Collected data entries ->
%%

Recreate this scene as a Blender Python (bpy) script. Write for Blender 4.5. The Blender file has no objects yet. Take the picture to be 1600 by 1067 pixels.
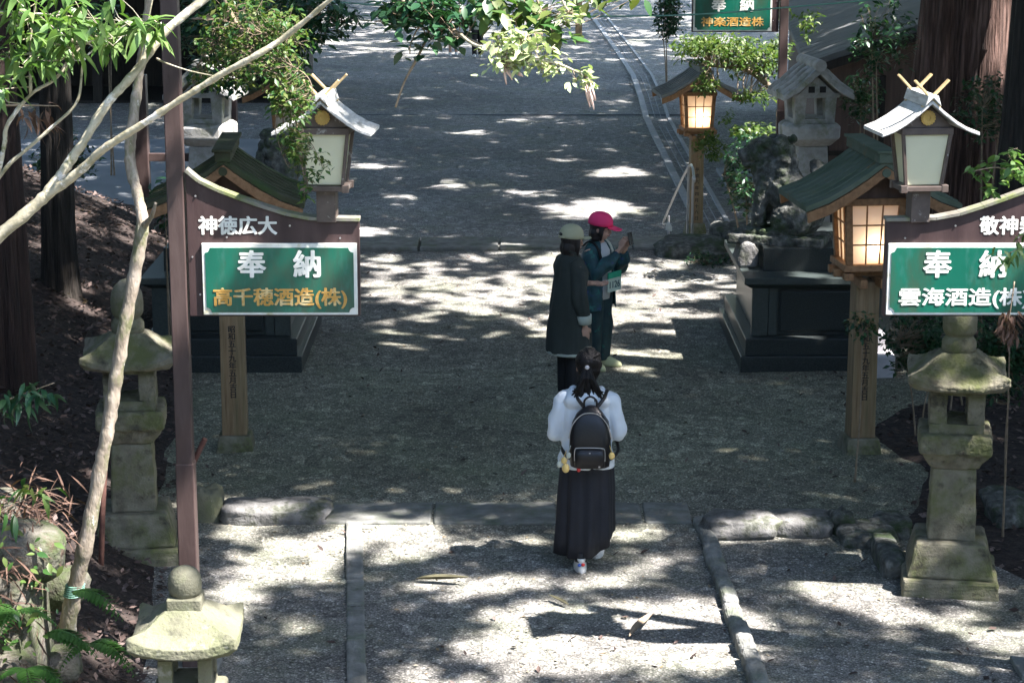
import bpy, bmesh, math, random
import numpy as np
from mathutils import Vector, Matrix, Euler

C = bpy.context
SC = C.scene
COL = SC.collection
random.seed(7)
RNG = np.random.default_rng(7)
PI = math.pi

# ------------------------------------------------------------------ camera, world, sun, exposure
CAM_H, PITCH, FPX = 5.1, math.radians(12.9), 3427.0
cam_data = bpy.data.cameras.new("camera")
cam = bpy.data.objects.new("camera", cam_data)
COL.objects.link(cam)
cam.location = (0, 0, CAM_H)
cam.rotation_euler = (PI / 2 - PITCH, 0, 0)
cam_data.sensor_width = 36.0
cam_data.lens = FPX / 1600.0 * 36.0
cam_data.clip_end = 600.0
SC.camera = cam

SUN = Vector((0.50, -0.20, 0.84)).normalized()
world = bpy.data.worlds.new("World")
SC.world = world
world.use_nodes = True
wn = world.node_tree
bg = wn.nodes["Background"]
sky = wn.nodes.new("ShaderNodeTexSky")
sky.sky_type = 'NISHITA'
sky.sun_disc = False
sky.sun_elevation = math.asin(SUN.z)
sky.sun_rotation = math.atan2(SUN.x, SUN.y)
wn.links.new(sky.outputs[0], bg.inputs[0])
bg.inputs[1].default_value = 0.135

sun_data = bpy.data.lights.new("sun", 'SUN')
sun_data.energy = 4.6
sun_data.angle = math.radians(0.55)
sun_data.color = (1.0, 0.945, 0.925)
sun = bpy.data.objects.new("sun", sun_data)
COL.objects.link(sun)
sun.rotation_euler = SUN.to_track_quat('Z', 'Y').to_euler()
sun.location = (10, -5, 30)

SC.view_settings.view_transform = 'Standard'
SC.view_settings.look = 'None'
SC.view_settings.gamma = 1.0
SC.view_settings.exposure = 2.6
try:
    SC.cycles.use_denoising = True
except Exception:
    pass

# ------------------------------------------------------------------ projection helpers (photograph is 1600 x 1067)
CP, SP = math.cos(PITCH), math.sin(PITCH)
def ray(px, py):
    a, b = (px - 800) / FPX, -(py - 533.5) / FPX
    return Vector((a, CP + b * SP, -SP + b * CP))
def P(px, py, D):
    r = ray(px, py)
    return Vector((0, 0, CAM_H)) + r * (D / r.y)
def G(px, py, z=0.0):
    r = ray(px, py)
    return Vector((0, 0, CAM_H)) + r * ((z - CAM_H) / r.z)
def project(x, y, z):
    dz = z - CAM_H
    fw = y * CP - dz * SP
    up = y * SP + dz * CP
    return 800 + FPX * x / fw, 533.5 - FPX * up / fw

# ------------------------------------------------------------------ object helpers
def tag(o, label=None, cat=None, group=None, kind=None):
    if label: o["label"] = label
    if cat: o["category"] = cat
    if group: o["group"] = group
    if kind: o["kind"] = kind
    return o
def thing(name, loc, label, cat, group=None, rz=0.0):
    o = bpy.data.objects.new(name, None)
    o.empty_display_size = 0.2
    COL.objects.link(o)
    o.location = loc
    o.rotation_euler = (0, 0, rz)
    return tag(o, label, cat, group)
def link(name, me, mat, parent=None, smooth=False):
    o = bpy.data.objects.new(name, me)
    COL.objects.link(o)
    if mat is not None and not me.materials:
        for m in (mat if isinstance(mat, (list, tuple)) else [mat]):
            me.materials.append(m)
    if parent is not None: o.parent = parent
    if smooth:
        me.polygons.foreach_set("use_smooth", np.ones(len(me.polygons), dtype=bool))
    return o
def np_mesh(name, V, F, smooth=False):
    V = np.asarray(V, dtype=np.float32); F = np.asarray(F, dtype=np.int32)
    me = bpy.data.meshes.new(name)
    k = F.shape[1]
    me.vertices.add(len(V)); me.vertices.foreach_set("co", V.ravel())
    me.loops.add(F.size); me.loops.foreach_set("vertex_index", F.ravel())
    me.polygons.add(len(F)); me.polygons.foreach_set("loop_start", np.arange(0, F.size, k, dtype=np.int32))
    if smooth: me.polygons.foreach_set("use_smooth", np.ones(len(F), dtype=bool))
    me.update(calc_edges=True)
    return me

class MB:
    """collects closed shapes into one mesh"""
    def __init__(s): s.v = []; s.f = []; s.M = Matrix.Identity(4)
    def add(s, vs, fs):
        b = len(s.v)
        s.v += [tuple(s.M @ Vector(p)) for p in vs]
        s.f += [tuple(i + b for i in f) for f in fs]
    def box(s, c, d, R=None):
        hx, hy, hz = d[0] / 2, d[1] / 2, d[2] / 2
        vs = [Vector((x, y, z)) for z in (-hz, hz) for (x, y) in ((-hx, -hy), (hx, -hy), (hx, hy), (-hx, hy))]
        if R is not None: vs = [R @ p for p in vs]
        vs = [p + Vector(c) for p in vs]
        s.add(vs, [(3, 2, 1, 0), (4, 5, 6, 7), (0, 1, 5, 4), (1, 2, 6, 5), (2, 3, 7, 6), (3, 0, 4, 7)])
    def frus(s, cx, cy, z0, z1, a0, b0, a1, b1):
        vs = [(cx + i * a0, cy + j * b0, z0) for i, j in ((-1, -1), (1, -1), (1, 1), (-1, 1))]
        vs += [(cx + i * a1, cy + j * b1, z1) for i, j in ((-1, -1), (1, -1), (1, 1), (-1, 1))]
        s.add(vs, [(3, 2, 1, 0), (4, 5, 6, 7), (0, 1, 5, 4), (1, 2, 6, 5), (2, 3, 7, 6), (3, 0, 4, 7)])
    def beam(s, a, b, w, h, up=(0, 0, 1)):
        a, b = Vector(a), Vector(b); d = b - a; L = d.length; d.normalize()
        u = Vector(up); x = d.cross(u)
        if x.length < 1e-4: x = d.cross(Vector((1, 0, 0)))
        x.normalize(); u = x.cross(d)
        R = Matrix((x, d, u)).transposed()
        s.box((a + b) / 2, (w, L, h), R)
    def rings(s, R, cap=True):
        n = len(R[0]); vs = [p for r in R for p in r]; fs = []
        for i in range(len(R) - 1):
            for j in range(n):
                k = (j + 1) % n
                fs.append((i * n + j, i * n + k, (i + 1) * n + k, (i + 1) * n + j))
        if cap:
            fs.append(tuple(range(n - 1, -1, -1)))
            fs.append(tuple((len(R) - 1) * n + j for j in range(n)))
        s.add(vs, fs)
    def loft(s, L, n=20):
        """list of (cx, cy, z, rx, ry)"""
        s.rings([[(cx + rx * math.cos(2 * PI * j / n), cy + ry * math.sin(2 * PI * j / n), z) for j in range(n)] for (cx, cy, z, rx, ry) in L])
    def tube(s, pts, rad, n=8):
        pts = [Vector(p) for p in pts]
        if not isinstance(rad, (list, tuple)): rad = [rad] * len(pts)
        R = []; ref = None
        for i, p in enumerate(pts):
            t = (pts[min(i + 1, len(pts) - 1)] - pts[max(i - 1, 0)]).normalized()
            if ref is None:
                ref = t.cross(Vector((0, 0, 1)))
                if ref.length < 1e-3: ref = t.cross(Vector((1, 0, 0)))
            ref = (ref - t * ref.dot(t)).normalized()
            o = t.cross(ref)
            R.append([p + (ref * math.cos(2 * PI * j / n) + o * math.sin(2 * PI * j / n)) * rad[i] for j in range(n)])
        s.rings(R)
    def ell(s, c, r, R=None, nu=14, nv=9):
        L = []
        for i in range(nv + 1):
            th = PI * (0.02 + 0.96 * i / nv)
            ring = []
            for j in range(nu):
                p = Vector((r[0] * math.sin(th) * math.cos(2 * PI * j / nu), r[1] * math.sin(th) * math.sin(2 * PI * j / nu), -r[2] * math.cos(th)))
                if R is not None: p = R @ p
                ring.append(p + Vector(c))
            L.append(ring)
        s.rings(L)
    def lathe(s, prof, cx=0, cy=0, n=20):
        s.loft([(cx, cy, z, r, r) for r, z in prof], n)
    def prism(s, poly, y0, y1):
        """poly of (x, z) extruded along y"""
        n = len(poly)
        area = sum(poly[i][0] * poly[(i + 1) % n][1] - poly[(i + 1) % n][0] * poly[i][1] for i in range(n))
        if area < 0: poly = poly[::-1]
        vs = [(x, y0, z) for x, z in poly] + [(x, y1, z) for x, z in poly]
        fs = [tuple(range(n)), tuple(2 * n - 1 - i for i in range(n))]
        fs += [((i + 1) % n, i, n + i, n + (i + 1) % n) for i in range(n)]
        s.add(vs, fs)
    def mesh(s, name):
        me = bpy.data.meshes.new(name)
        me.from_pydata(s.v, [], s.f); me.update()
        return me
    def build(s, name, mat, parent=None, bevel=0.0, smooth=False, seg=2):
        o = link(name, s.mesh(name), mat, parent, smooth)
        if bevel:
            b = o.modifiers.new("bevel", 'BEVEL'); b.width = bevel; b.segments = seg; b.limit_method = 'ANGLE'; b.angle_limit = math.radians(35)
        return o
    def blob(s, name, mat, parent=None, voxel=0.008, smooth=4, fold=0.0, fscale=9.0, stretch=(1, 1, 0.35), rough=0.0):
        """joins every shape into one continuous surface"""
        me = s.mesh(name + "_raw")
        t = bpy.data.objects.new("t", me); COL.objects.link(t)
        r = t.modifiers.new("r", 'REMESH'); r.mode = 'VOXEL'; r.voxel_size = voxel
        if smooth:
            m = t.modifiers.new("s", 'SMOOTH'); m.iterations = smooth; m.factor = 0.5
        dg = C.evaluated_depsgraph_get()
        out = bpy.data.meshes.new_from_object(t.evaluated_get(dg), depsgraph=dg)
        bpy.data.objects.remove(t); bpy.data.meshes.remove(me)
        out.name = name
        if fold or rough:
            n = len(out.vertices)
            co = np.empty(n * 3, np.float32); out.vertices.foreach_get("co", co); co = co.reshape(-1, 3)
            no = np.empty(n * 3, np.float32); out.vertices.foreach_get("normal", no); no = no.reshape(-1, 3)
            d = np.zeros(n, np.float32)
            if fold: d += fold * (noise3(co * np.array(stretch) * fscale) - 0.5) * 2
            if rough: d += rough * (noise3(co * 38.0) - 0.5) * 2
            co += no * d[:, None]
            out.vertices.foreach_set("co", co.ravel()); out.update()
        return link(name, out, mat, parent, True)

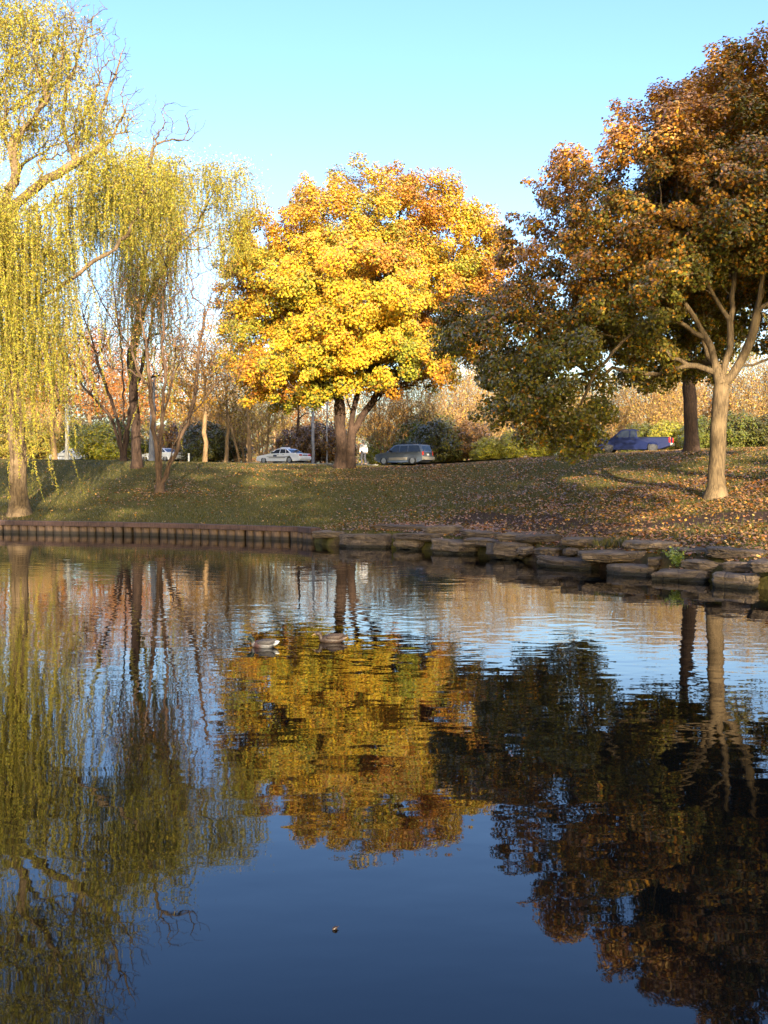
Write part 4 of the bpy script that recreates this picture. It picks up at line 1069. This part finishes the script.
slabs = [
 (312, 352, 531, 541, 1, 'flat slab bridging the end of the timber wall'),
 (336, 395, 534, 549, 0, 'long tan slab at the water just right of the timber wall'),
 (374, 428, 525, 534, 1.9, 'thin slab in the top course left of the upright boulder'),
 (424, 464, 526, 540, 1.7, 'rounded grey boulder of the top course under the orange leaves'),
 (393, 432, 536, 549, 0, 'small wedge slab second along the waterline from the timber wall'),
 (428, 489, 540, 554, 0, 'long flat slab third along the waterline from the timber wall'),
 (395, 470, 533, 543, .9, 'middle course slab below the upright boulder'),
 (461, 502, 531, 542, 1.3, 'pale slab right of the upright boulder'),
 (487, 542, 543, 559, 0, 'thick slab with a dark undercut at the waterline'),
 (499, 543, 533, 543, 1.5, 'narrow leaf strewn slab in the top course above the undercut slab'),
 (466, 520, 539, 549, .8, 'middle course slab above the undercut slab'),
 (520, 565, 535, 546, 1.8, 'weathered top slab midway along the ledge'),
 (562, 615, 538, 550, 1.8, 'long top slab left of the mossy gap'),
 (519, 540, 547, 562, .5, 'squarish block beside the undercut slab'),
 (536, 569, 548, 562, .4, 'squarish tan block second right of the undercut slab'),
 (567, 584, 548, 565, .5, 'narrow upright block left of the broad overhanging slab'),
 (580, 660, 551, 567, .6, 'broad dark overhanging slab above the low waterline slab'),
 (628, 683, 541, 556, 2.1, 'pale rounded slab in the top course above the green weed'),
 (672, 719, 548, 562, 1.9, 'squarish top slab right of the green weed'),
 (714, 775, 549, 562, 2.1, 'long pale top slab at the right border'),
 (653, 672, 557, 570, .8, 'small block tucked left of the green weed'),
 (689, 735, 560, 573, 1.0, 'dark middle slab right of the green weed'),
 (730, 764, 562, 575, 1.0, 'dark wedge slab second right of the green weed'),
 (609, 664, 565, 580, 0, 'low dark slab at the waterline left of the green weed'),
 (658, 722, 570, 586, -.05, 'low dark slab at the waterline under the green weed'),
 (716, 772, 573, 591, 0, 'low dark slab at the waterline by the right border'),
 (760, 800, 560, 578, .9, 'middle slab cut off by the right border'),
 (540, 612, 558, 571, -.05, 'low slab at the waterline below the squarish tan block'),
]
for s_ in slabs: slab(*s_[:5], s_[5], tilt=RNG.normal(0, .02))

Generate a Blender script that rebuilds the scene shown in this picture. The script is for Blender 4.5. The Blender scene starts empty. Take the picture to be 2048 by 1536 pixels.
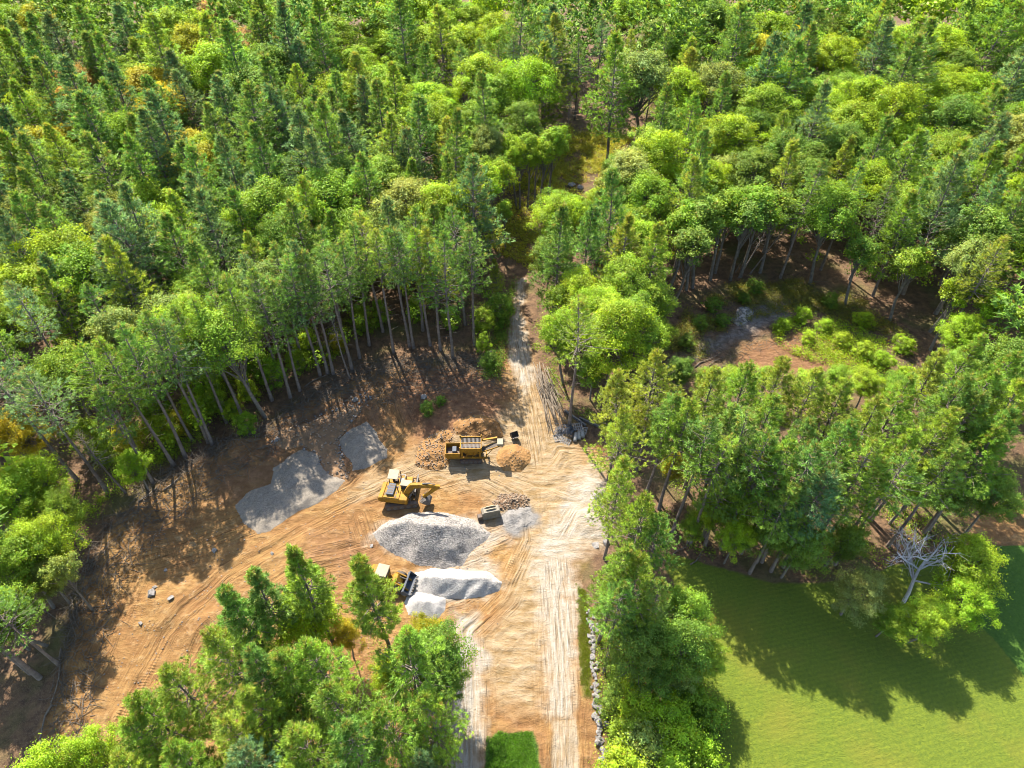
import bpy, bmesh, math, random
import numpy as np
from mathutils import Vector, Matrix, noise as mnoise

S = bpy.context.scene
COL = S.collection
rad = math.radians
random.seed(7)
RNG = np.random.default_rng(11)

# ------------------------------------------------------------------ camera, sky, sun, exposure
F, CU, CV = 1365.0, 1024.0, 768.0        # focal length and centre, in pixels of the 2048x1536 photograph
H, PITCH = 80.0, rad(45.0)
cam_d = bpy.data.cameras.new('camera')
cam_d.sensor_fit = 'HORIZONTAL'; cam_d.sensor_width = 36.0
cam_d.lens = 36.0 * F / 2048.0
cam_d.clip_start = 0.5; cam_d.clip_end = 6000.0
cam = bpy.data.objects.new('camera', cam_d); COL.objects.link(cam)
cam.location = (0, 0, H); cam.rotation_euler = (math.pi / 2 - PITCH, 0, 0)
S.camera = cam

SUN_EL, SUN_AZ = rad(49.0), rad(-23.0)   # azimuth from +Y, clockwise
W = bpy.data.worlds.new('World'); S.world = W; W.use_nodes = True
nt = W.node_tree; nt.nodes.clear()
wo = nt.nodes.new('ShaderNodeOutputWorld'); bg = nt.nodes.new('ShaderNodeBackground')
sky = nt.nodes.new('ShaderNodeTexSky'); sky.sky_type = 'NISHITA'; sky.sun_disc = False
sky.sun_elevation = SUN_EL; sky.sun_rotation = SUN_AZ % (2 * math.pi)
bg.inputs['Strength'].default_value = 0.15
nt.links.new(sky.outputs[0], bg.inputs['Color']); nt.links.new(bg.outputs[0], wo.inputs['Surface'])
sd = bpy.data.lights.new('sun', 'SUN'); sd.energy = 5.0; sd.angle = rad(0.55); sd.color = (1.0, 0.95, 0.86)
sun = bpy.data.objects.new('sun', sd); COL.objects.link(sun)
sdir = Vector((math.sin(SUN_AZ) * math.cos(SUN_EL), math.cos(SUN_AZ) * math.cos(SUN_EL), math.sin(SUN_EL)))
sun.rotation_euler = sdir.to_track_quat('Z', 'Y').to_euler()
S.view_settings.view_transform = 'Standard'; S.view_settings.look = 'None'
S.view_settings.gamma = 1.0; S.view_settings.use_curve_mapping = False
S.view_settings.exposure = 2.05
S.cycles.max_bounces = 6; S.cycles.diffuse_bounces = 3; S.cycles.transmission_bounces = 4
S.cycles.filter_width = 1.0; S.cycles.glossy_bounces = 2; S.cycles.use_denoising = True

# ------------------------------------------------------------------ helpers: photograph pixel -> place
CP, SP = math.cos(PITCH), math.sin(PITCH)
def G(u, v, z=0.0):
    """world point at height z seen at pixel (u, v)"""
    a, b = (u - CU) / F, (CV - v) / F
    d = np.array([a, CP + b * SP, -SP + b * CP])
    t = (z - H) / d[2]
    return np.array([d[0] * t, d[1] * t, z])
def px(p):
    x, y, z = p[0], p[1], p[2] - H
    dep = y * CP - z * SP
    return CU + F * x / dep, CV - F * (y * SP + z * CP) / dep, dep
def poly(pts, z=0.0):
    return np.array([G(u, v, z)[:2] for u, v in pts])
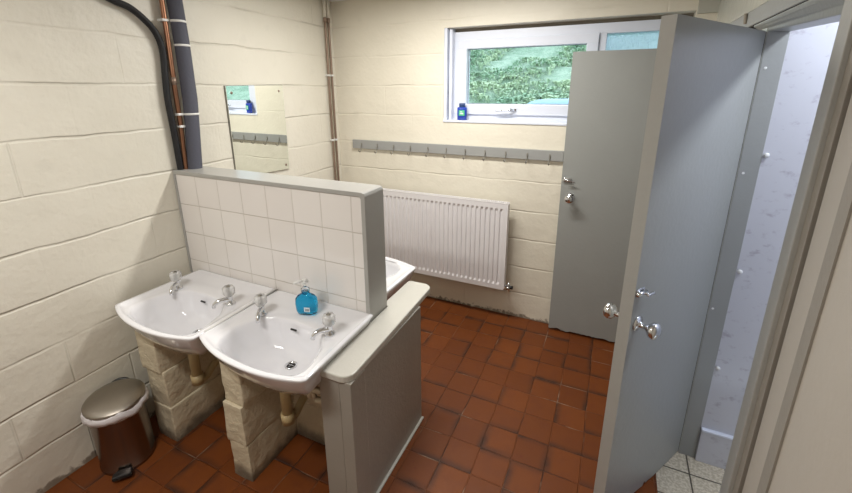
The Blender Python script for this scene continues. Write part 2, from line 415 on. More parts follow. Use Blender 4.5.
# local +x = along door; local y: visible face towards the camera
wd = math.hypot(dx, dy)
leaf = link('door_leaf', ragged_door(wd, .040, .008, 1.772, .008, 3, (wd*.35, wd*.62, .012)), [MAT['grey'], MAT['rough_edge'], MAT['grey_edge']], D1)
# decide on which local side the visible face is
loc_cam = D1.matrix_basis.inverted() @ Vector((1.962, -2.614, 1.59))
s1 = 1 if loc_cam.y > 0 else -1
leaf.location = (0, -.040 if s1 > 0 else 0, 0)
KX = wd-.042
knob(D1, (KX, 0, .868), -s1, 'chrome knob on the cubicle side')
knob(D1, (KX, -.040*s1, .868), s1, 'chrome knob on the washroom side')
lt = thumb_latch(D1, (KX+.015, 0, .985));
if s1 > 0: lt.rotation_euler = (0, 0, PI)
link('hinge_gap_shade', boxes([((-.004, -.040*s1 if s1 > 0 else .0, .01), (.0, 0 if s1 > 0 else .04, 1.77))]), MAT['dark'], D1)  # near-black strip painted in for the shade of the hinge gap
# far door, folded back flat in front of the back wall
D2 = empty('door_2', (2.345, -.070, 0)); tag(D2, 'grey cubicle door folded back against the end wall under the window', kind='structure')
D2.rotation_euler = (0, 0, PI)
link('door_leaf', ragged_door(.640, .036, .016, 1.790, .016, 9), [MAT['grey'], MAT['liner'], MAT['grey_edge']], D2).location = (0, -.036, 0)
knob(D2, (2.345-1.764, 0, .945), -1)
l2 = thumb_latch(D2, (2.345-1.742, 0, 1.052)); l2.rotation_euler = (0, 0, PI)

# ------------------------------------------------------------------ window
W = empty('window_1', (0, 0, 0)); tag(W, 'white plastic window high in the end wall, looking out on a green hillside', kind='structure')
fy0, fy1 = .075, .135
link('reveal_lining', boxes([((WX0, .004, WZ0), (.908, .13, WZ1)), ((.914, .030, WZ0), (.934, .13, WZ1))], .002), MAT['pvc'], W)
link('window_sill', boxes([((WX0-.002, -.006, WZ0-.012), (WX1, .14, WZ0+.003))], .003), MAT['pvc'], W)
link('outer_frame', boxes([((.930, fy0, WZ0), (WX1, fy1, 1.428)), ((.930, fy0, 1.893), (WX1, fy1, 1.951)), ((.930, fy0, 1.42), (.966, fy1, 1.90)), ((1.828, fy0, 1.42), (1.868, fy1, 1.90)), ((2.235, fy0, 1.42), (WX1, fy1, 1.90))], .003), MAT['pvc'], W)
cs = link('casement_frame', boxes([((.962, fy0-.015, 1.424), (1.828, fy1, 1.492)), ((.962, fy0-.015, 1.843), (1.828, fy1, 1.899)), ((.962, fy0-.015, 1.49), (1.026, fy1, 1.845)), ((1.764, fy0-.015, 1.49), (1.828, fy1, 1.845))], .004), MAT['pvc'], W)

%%

EXERCISE DESCRIPTION -> Look above and copy only the lines from the one holding "Generate a Blender" to the one holding "RNG = np.random.default_rng(11)", both included, exactly, minus the pictures.

FULL RESPONSE ->
Generate a Blender script that rebuilds the scene shown in this picture. The script is for Blender 4.5. The Blender scene starts empty. Take the picture to be 2048 by 1536 pixels.
import bpy, bmesh, math, random
import numpy as np
from mathutils import Vector, Matrix, noise as mnoise

S = bpy.context.scene
COL = S.collection
rad = math.radians
random.seed(7)
RNG = np.random.default_rng(11)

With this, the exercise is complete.